= GIVEN TASK =
Read the entries below and pull out each line with the string "scene".

= SOURCE RECORDS =
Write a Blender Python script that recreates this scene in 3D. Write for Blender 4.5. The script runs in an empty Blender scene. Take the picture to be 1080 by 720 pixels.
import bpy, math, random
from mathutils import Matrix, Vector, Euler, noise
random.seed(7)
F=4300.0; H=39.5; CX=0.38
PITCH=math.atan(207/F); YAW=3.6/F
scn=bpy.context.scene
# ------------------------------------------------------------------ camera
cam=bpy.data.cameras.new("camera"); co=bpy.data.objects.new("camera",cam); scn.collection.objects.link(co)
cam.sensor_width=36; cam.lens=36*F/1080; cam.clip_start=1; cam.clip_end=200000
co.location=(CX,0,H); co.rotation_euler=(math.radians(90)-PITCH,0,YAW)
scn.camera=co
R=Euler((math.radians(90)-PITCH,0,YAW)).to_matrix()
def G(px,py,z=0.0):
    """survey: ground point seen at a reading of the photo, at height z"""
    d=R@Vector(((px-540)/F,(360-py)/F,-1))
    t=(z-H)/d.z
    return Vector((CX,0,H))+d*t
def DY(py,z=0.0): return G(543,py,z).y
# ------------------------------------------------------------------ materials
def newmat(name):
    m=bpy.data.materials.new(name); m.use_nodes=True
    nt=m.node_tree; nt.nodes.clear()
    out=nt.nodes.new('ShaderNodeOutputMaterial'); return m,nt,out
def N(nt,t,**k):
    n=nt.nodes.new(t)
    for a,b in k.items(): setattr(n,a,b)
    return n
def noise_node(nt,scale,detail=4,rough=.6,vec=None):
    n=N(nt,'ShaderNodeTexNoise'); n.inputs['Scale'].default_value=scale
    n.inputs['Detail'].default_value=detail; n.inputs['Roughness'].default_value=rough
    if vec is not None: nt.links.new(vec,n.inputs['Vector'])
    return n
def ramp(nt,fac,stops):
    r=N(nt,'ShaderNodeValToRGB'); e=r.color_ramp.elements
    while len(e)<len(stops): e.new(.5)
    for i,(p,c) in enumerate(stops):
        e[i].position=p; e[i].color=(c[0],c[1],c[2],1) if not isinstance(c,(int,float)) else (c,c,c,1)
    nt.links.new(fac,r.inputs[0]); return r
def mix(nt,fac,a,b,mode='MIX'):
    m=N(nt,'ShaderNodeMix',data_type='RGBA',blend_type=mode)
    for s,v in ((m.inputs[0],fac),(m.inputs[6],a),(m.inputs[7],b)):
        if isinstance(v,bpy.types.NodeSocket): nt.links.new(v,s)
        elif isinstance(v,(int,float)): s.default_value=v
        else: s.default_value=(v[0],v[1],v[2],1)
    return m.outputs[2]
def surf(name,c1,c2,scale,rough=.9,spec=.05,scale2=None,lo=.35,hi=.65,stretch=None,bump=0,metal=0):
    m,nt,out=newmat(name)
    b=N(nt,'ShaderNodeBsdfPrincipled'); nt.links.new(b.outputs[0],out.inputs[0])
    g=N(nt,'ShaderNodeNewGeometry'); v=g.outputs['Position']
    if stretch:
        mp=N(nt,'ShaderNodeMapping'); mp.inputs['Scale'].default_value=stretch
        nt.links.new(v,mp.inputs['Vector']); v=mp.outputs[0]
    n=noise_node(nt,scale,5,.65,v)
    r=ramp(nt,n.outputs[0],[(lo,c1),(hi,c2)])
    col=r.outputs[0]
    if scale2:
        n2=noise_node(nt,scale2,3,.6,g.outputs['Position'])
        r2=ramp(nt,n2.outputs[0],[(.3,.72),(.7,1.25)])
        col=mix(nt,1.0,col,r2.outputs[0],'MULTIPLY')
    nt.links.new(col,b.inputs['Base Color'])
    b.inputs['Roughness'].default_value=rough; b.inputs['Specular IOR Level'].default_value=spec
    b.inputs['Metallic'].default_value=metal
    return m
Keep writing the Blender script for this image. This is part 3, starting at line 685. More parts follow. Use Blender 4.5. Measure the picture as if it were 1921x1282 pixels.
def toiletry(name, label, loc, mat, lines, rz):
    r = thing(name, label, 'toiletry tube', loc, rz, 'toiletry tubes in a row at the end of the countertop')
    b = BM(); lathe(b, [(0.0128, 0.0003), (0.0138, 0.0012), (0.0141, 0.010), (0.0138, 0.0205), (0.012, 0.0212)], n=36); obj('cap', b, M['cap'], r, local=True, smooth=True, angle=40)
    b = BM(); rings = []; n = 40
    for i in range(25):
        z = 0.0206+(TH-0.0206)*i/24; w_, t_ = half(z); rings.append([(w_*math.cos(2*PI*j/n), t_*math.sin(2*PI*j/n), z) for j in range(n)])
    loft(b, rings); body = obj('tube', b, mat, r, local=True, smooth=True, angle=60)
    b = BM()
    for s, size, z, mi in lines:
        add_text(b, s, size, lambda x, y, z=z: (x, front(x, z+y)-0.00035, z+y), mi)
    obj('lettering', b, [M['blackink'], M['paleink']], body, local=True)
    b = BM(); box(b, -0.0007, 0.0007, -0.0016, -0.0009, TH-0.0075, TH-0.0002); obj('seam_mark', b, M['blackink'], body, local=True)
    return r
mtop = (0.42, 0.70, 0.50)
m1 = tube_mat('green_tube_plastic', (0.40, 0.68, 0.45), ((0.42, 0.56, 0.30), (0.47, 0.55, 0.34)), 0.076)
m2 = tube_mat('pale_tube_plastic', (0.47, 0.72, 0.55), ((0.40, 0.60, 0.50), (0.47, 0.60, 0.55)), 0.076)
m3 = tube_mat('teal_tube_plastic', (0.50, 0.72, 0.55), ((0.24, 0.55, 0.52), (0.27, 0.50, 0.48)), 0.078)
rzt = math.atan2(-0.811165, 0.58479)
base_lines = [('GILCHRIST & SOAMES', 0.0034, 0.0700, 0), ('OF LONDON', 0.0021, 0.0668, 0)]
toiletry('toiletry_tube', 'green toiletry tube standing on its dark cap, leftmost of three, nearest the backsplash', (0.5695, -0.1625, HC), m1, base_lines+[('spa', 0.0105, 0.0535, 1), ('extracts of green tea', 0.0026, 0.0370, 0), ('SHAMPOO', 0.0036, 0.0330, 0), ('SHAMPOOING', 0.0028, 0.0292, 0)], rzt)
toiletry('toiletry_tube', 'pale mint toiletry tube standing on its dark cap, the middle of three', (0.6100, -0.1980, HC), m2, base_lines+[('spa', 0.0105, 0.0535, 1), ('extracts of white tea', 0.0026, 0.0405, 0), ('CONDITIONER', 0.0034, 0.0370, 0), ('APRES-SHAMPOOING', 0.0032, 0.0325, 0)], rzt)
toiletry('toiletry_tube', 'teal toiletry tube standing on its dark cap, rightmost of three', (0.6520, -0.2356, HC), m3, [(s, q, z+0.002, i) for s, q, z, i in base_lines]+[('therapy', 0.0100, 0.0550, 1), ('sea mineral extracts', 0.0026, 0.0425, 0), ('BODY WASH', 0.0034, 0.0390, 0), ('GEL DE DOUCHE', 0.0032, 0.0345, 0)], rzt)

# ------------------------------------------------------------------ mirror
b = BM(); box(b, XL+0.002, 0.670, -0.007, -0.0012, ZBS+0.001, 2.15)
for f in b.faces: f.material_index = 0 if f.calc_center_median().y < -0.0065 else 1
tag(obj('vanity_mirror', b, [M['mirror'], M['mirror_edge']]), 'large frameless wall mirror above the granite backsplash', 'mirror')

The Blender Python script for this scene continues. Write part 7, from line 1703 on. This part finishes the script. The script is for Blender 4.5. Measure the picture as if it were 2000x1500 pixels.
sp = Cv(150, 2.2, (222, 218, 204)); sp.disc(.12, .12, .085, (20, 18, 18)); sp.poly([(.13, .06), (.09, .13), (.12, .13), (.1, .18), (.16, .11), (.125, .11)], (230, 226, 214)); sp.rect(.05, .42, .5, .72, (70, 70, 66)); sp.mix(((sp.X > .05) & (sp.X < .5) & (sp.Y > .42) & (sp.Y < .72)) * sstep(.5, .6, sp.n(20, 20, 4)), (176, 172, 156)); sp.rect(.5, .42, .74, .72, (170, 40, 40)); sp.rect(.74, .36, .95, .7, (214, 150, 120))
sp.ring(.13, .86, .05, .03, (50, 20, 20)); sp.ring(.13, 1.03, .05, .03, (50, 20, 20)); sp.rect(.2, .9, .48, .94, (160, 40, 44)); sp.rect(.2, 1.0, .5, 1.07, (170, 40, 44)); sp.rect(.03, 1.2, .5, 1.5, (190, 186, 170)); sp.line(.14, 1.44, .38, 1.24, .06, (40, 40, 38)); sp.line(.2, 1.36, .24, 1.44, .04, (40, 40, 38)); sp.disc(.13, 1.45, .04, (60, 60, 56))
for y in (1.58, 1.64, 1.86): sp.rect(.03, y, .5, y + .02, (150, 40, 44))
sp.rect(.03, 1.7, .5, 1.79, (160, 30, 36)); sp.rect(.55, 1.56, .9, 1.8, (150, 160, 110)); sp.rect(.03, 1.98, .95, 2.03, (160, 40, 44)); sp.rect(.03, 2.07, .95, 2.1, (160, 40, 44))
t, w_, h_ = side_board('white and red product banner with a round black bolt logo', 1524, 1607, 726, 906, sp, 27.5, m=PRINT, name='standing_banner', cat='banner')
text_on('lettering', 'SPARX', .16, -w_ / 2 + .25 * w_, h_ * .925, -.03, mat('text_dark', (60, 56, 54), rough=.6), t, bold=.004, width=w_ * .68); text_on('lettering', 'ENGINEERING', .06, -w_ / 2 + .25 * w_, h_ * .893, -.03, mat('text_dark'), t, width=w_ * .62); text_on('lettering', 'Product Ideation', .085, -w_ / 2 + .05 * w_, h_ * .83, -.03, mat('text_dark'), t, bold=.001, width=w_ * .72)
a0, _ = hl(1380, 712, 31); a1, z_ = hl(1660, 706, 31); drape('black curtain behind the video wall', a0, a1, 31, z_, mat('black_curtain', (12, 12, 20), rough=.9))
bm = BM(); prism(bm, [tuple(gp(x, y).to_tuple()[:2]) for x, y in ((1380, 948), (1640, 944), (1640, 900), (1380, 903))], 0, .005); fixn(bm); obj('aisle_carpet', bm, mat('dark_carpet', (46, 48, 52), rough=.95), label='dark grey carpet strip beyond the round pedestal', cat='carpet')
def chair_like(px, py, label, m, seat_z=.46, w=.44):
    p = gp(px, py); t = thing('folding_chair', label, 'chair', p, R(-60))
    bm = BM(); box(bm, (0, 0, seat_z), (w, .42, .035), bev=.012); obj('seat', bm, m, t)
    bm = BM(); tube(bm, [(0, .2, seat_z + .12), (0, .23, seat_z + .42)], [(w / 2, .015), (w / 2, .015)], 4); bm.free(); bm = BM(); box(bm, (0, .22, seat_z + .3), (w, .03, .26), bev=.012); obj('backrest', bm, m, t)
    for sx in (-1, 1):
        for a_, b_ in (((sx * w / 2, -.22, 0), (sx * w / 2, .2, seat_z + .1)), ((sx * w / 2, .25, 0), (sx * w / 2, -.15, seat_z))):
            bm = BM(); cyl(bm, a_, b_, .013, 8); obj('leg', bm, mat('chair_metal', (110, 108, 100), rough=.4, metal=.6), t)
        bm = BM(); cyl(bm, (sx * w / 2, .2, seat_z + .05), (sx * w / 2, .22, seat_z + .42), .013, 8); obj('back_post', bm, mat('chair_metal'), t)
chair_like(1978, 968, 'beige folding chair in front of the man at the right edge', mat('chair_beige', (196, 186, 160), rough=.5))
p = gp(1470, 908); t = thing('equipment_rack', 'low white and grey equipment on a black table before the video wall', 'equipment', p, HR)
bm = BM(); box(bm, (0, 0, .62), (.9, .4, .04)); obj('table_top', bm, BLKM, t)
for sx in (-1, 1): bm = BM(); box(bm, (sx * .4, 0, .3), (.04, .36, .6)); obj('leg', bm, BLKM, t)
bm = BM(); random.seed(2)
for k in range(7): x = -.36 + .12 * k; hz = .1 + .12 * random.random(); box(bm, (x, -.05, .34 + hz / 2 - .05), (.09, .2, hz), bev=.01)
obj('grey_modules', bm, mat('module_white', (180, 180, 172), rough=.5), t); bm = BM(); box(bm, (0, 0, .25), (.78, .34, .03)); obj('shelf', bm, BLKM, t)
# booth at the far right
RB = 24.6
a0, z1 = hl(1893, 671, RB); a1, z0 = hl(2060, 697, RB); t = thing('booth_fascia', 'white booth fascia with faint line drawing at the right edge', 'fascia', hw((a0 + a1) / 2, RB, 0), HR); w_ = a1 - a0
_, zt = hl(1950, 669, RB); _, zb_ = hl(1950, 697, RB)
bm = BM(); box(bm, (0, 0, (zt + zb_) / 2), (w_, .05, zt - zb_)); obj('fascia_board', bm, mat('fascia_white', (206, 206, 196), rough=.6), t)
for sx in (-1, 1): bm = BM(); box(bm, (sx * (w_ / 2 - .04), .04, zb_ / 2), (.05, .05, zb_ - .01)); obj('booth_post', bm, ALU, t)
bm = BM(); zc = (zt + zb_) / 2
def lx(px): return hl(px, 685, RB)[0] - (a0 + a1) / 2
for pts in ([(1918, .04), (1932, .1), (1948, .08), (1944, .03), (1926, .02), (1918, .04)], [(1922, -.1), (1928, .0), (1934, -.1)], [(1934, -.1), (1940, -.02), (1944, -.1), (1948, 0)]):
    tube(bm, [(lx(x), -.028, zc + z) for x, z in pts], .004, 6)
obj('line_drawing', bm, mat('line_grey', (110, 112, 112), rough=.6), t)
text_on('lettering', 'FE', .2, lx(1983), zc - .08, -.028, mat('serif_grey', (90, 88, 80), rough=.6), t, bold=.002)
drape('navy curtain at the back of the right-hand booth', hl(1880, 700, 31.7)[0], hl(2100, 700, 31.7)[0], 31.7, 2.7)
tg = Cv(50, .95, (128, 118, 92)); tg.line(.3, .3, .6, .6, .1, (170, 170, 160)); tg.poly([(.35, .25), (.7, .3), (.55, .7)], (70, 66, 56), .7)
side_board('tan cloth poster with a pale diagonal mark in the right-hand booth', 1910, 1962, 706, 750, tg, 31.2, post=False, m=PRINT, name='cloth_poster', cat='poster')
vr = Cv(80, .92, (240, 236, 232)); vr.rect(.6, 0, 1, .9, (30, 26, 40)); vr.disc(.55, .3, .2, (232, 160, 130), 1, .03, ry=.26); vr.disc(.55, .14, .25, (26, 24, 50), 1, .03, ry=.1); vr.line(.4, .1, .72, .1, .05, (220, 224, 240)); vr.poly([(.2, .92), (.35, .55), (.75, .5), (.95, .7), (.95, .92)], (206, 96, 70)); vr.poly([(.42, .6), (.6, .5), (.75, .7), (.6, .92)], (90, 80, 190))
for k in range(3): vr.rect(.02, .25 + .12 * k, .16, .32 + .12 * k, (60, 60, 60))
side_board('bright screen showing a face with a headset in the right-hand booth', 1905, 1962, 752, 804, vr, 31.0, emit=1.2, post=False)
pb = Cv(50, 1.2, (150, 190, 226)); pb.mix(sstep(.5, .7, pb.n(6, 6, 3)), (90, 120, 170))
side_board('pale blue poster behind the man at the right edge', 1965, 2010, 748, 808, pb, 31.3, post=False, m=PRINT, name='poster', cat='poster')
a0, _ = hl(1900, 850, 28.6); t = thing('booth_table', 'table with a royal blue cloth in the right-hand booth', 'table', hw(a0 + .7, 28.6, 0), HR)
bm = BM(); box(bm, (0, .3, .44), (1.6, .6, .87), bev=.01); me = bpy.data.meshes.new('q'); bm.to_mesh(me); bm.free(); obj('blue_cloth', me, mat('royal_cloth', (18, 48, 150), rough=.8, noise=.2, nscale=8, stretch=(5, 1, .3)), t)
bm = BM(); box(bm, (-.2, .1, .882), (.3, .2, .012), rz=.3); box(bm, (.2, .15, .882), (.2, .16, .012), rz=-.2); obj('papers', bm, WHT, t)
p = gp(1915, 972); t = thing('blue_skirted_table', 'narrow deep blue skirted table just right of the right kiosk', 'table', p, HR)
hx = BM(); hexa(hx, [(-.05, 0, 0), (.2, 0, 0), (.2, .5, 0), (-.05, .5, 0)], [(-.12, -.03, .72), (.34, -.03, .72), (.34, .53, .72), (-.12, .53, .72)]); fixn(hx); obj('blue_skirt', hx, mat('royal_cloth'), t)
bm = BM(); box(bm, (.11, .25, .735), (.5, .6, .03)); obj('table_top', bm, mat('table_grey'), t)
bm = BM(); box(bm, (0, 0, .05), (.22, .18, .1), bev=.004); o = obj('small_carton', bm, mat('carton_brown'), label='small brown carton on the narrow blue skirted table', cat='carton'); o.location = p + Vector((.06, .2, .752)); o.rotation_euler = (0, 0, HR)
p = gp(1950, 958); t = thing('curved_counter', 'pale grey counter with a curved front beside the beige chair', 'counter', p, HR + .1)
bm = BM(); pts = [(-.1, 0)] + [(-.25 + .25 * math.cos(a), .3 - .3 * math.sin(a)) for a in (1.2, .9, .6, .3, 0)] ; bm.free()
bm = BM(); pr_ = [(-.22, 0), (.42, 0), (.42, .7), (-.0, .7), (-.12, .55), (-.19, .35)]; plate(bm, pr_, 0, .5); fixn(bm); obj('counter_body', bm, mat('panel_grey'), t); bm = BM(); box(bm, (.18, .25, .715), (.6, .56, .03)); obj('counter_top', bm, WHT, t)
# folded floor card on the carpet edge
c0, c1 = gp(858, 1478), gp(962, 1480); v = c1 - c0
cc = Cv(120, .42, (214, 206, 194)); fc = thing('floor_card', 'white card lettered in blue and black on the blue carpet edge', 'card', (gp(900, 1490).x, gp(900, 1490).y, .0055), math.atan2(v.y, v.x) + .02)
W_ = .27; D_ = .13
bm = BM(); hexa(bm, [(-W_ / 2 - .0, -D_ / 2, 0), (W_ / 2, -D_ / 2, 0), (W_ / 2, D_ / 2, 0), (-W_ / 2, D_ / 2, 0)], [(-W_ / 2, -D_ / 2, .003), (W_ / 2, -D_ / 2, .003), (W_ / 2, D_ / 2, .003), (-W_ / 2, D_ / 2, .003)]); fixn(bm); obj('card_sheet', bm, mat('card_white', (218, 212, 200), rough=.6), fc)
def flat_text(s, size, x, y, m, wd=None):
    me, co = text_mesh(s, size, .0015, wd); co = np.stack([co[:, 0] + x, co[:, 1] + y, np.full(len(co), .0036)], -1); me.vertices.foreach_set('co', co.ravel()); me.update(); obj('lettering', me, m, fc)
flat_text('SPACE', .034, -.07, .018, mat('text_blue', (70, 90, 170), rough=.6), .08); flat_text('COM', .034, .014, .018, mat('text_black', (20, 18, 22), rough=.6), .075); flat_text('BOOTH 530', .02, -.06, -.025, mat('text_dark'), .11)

= SOLUTION =
Write a Blender Python script that recreates this scene in 3D. Write for Blender 4.5. The script runs in an empty Blender scene. Take the picture to be 1080 by 720 pixels.
scn=bpy.context.scene
The Blender Python script for this scene continues. Write part 7, from line 1703 on. This part finishes the script. The script is for Blender 4.5. Measure the picture as if it were 2000x1500 pixels.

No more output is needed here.